The same facts as the other answers, but with different illustrations and a rewording that may be of use. The OP wrote:
Hillary Clinton spent so much on her 2008 presidential campaign that she got into debts of over USD30m.
Let's correct the wording:
The campaign promoting Hillary Clinton spent so much on its 2008 presidential campaign that it finished with debts of over USD30m.
Think of it like the backers who invest in, and the bankers who finance, expensive Hollywood movies. Some movies fail and lose money, but other movies turn large profits. The fact that the movie business continues to exist proves that the total profits on movies consistently outweighs their losses.
A campaign's investors profit somewhat more indirectly. Suppose a widget magnate indirectly somehow donates $1M to a campaign. The widget magnate might want a lower widget tax, (or none at all), or perhaps a higher tax for his rivals, or a large order of widgets from the government, (perhaps at a huge markup), or a widget monopoly in some conquered province, or free or cheap land to build widget factories, or not to be fined or punished if a factory poisons its surroundings, etc.
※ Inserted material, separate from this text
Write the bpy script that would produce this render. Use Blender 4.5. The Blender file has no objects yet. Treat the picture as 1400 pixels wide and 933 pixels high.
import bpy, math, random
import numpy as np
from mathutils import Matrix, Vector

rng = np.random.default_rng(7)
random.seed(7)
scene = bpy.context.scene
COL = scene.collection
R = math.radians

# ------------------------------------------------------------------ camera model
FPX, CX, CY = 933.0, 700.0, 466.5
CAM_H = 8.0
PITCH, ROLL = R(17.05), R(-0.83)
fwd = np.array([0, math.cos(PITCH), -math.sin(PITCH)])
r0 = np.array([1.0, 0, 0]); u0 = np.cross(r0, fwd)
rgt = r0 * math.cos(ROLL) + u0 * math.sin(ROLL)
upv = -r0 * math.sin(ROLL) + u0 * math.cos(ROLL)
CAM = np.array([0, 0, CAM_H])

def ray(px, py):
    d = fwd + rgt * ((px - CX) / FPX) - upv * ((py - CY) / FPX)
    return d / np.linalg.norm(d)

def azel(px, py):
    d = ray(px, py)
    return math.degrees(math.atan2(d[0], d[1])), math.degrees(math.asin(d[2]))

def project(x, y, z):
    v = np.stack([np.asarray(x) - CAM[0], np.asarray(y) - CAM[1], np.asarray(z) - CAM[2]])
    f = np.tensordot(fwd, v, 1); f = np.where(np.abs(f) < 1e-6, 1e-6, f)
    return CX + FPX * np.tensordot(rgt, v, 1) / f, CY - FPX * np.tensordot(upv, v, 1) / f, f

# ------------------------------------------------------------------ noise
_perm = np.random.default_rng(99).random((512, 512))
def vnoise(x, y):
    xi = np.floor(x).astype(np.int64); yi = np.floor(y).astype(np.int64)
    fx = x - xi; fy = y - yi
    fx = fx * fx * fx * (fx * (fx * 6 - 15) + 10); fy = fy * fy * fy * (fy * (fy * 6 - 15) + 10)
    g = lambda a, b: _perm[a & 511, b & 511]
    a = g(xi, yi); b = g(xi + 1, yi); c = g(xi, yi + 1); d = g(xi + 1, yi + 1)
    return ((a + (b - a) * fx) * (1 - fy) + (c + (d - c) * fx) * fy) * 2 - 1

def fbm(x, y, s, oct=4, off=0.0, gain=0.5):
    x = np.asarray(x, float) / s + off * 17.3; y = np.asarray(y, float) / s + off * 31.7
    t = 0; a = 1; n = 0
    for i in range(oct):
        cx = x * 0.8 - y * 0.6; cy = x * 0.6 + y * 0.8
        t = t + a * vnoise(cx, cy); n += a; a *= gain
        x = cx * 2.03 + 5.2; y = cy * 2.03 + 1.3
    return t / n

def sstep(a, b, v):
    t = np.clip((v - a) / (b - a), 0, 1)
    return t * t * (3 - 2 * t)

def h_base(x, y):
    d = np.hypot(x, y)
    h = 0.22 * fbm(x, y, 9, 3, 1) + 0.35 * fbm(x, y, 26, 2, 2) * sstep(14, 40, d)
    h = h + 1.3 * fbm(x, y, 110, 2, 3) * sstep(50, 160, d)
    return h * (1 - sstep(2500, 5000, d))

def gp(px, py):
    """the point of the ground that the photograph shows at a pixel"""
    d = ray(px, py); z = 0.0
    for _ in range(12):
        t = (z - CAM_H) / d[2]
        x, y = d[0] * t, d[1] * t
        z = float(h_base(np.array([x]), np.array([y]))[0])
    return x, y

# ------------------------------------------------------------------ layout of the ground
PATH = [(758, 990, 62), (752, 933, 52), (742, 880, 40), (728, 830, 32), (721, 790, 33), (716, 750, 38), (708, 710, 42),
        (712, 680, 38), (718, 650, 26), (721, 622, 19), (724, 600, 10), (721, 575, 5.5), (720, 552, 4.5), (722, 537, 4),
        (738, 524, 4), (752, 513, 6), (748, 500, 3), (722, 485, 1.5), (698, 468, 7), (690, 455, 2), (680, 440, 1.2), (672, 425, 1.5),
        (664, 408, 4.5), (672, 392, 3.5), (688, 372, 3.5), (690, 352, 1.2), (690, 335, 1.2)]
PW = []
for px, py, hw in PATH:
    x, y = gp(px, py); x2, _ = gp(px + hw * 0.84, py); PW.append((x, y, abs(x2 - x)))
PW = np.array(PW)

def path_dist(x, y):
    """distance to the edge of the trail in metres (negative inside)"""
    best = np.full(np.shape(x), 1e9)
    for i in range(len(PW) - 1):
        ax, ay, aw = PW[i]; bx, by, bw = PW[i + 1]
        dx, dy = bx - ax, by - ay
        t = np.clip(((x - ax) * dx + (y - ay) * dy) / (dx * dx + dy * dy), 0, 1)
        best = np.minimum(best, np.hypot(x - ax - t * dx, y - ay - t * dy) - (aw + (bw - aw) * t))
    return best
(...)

For the widget maker a grateful lawmaker can be like the genie in Aladdin's Lamp. Any one of those things might be worth ten or a hundred times $1M to the widget magnate.
It was the custom when men received nominations to come to me for
contributions, and I made them and considered them good paying
investments for the company. In a Republican district I was a strong
Republican; in a Democratic district I was Democratic, and in doubtful
districts I was doubtful. In politics I was an Erie Railroad man all
the time.
-- "Jay Gould : A Character Sketch" by
William T. Stead, in The Review of Reviews (February 1893)
The widget magnate has rival magnates, and they want the same things he does. To protect themselves from each other's lawmakers they compete to fund grateful lawmakers of their own; politicians are like magical soldiers for these warring magnates, not unlike a child's trading card game.
The fact that extravagant political campaigns continue to exist proves that the total profits for campaigns consistently outweighs their losses.